Exercise prompt: Can you output the material exactly as written, minus any pictures it holds?

>> BEGIN

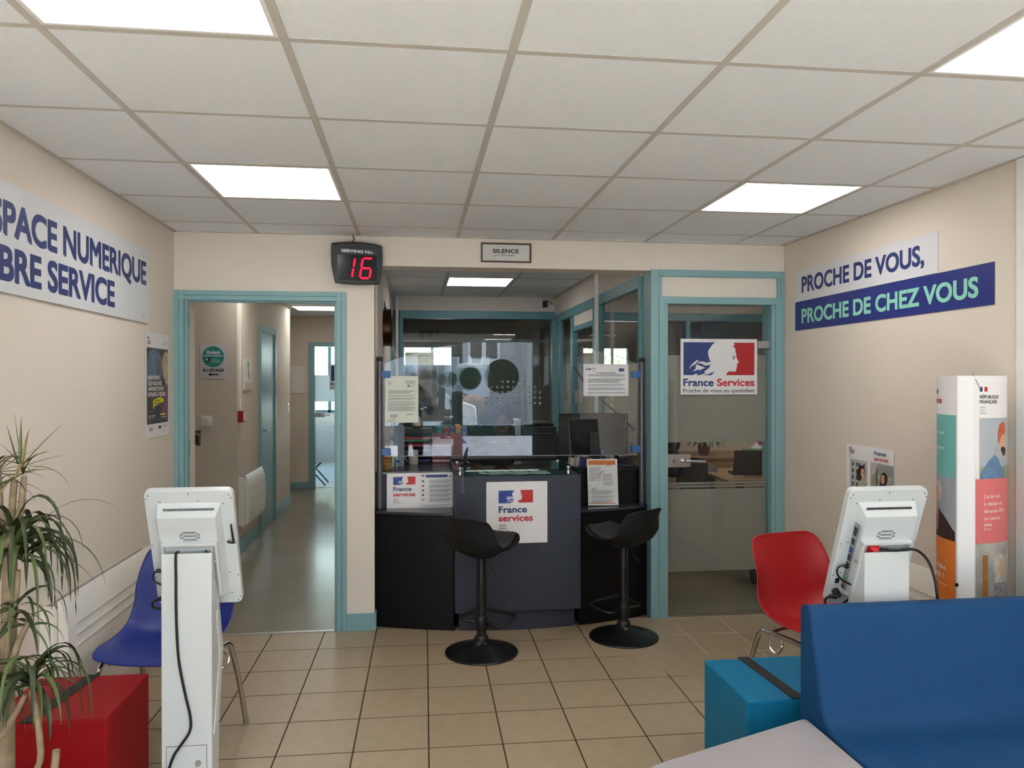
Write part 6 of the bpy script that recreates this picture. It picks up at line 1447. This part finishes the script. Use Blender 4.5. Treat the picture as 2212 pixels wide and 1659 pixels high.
# seated receptionist, facing the camera
J = [(0, 0, .52), (0, .01, .68), (0, 0, .84), (0, .0, .97), (0, -.005, 1.04), (0, -.012, 1.10),
     (.10, 0, .985), (.175, .0, .965), (.225, -.04, .80), (.235, -.10, .76), (.16, -.24, .765), (.10, -.32, .765),
     (-.10, 0, .985), (-.175, .0, .965), (-.225, -.04, .80), (-.235, -.10, .76), (-.16, -.24, .765), (-.10, -.32, .765),
     (.09, -.02, .53), (.11, -.36, .53), (.115, -.40, .48), (.115, -.38, .10), (.115, -.47, .04),
     (-.09, -.02, .53), (-.11, -.36, .53), (-.115, -.40, .48), (-.115, -.38, .10), (-.115, -.47, .04)]
E_ = [(0, 1), (1, 2), (2, 3), (3, 4), (4, 5), (3, 6), (6, 7), (7, 8), (8, 9), (9, 10), (10, 11), (3, 12), (12, 13), (13, 14), (14, 15), (15, 16), (16, 17), (0, 18), (18, 19), (19, 20), (20, 21), (21, 22), (0, 23), (23, 24), (24, 25), (25, 26), (26, 27)]
Rr2 = [(.15, .12), (.13, .10), (.14, .11), (.13, .10), .056, .050, .075, .062, .050, .045, .036, .028, .075, .062, .050, .045, .036, .028, .09, .068, .062, .045, .035, .09, .068, .062, .045, .035]
HM = Matrix.Translation((0, -.02, 1.215)) @ Matrix.Rotation(math.radians(10), 4, 'X')
person('person with dark curly hair in a black top seated behind the counter', (.672, 5.97, 0), math.radians(4), J, E_, Rr2, HM, [m_sk1, m_clo, m_jean],
       lambda c: 0 if (c.z > 1.045 or (c.y < -.26 and c.z > .6)) else (2 if c.z < .56 else 1), 1.22, m_hair1, 0,
       (((.10, -.31, .765), (.085, -.385, .755), (0, -1, -.1), (-1, 0, 0), (0, 0, -1)), ((-.10, -.31, .765), (-.085, -.385, .755), (0, -1, -.1), (1, 0, 0), (0, 0, -1))))
# the photographer, seen only mirrored in the screen
J = [(0, 0, .92), (0, .0, 1.08), (0, .0, 1.25), (0, .0, 1.38), (0, .0, 1.45), (0, .01, 1.50),
     (.11, 0, 1.40), (.185, .0, 1.375), (.255, .10, 1.14), (.245, .14, 1.12), (.13, .30, 1.36), (.075, .345, 1.44),
     (-.11, 0, 1.40), (-.185, .0, 1.375), (-.255, .10, 1.14), (-.245, .14, 1.12), (-.13, .30, 1.36), (-.075, .345, 1.44),
     (.095, 0, .86), (.10, .01, .48), (.10, -.02, .10), (.105, .10, .04), (-.095, 0, .86), (-.10, .01, .48), (-.10, -.02, .10), (-.105, .10, .04)]
E_ = [(0, 1), (1, 2), (2, 3), (3, 4), (4, 5), (3, 6), (6, 7), (7, 8), (8, 9), (9, 10), (10, 11), (3, 12), (12, 13), (13, 14), (14, 15), (15, 16), (16, 17), (0, 18), (18, 19), (19, 20), (20, 21), (0, 22), (22, 23), (23, 24), (24, 25)]
Rr3 = [(.16, .12), (.15, .11), (.17, .12), (.15, .11), .06, .055, .08, .068, .050, .047, .036, .028, .08, .068, .050, .047, .036, .028, .095, .062, .045, .038, .095, .062, .045, .038]
HM = Matrix.Translation((0, .03, 1.605)) @ Matrix.Rotation(PI, 4, 'Z')
person('photographer in dark clothes holding up a phone, seen only mirrored in the screen', (-.055, -.44, 0), 0, J, E_, Rr3, HM, [m_sk2, m_clo, m_jean],
       lambda c: 0 if (c.z > 1.47 or (c.y > .30 and c.z > 1.3)) else (2 if c.z < .93 else 1), 1.07, m_hair2, 0,
       (((.075, .34, 1.44), (.085, .385, 1.50), (-.5, .1, .8), (.3, .9, 0), (-.6, .3, 0)), ((-.075, .34, 1.44), (-.055, .385, 1.50), (.3, .1, .9), (-.3, .9, 0), (.6, .3, 0))))
t = thing('phone', 'black mobile phone held up by the photographer, seen only mirrored', 'phone', (0, -.016, 1.52)); MB().box(-.075, -.004, -.036, .06, .004, .036).obj('case', m_black, t, .003); MB().box(-.07, -.0046, -.032, .055, -.0042, .032).obj('screen', m_blackg, t)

>> END

Solution for this problem:
Write part 6 of the bpy script that recreates this picture. It picks up at line 1447. This part finishes the script. Use Blender 4.5. Treat the picture as 2212 pixels wide and 1659 pixels high.
# seated receptionist, facing the camera
J = [(0, 0, .52), (0, .01, .68), (0, 0, .84), (0, .0, .97), (0, -.005, 1.04), (0, -.012, 1.10),
     (.10, 0, .985), (.175, .0, .965), (.225, -.04, .80), (.235, -.10, .76), (.16, -.24, .765), (.10, -.32, .765),
     (-.10, 0, .985), (-.175, .0, .965), (-.225, -.04, .80), (-.235, -.10, .76), (-.16, -.24, .765), (-.10, -.32, .765),
     (.09, -.02, .53), (.11, -.36, .53), (.115, -.40, .48), (.115, -.38, .10), (.115, -.47, .04),
     (-.09, -.02, .53), (-.11, -.36, .53), (-.115, -.40, .48), (-.115, -.38, .10), (-.115, -.47, .04)]
E_ = [(0, 1), (1, 2), (2, 3), (3, 4), (4, 5), (3, 6), (6, 7), (7, 8), (8, 9), (9, 10), (10, 11), (3, 12), (12, 13), (13, 14), (14, 15), (15, 16), (16, 17), (0, 18), (18, 19), (19, 20), (20, 21), (21, 22), (0, 23), (23, 24), (24, 25), (25, 26), (26, 27)]
Rr2 = [(.15, .12), (.13, .10), (.14, .11), (.13, .10), .056, .050, .075, .062, .050, .045, .036, .028, .075, .062, .050, .045, .036, .028, .09, .068, .062, .045, .035, .09, .068, .062, .045, .035]
HM = Matrix.Translation((0, -.02, 1.215)) @ Matrix.Rotation(math.radians(10), 4, 'X')
person('person with dark curly hair in a black top seated behind the counter', (.672, 5.97, 0), math.radians(4), J, E_, Rr2, HM, [m_sk1, m_clo, m_jean],
       lambda c: 0 if (c.z > 1.045 or (c.y < -.26 and c.z > .6)) else (2 if c.z < .56 else 1), 1.22, m_hair1, 0,
       (((.10, -.31, .765), (.085, -.385, .755), (0, -1, -.1), (-1, 0, 0), (0, 0, -1)), ((-.10, -.31, .765), (-.085, -.385, .755), (0, -1, -.1), (1, 0, 0), (0, 0, -1))))
# the photographer, seen only mirrored in the screen
J = [(0, 0, .92), (0, .0, 1.08), (0, .0, 1.25), (0, .0, 1.38), (0, .0, 1.45), (0, .01, 1.50),
     (.11, 0, 1.40), (.185, .0, 1.375), (.255, .10, 1.14), (.245, .14, 1.12), (.13, .30, 1.36), (.075, .345, 1.44),
     (-.11, 0, 1.40), (-.185, .0, 1.375), (-.255, .10, 1.14), (-.245, .14, 1.12), (-.13, .30, 1.36), (-.075, .345, 1.44),
     (.095, 0, .86), (.10, .01, .48), (.10, -.02, .10), (.105, .10, .04), (-.095, 0, .86), (-.10, .01, .48), (-.10, -.02, .10), (-.105, .10, .04)]
E_ = [(0, 1), (1, 2), (2, 3), (3, 4), (4, 5), (3, 6), (6, 7), (7, 8), (8, 9), (9, 10), (10, 11), (3, 12), (12, 13), (13, 14), (14, 15), (15, 16), (16, 17), (0, 18), (18, 19), (19, 20), (20, 21), (0, 22), (22, 23), (23, 24), (24, 25)]
Rr3 = [(.16, .12), (.15, .11), (.17, .12), (.15, .11), .06, .055, .08, .068, .050, .047, .036, .028, .08, .068, .050, .047, .036, .028, .095, .062, .045, .038, .095, .062, .045, .038]
HM = Matrix.Translation((0, .03, 1.605)) @ Matrix.Rotation(PI, 4, 'Z')
person('photographer in dark clothes holding up a phone, seen only mirrored in the screen', (-.055, -.44, 0), 0, J, E_, Rr3, HM, [m_sk2, m_clo, m_jean],
       lambda c: 0 if (c.z > 1.47 or (c.y > .30 and c.z > 1.3)) else (2 if c.z < .93 else 1), 1.07, m_hair2, 0,
       (((.075, .34, 1.44), (.085, .385, 1.50), (-.5, .1, .8), (.3, .9, 0), (-.6, .3, 0)), ((-.075, .34, 1.44), (-.055, .385, 1.50), (.3, .1, .9), (-.3, .9, 0), (.6, .3, 0))))
t = thing('phone', 'black mobile phone held up by the photographer, seen only mirrored', 'phone', (0, -.016, 1.52)); MB().box(-.075, -.004, -.036, .06, .004, .036).obj('case', m_black, t, .003); MB().box(-.07, -.0046, -.032, .055, -.0042, .032).obj('screen', m_blackg, t)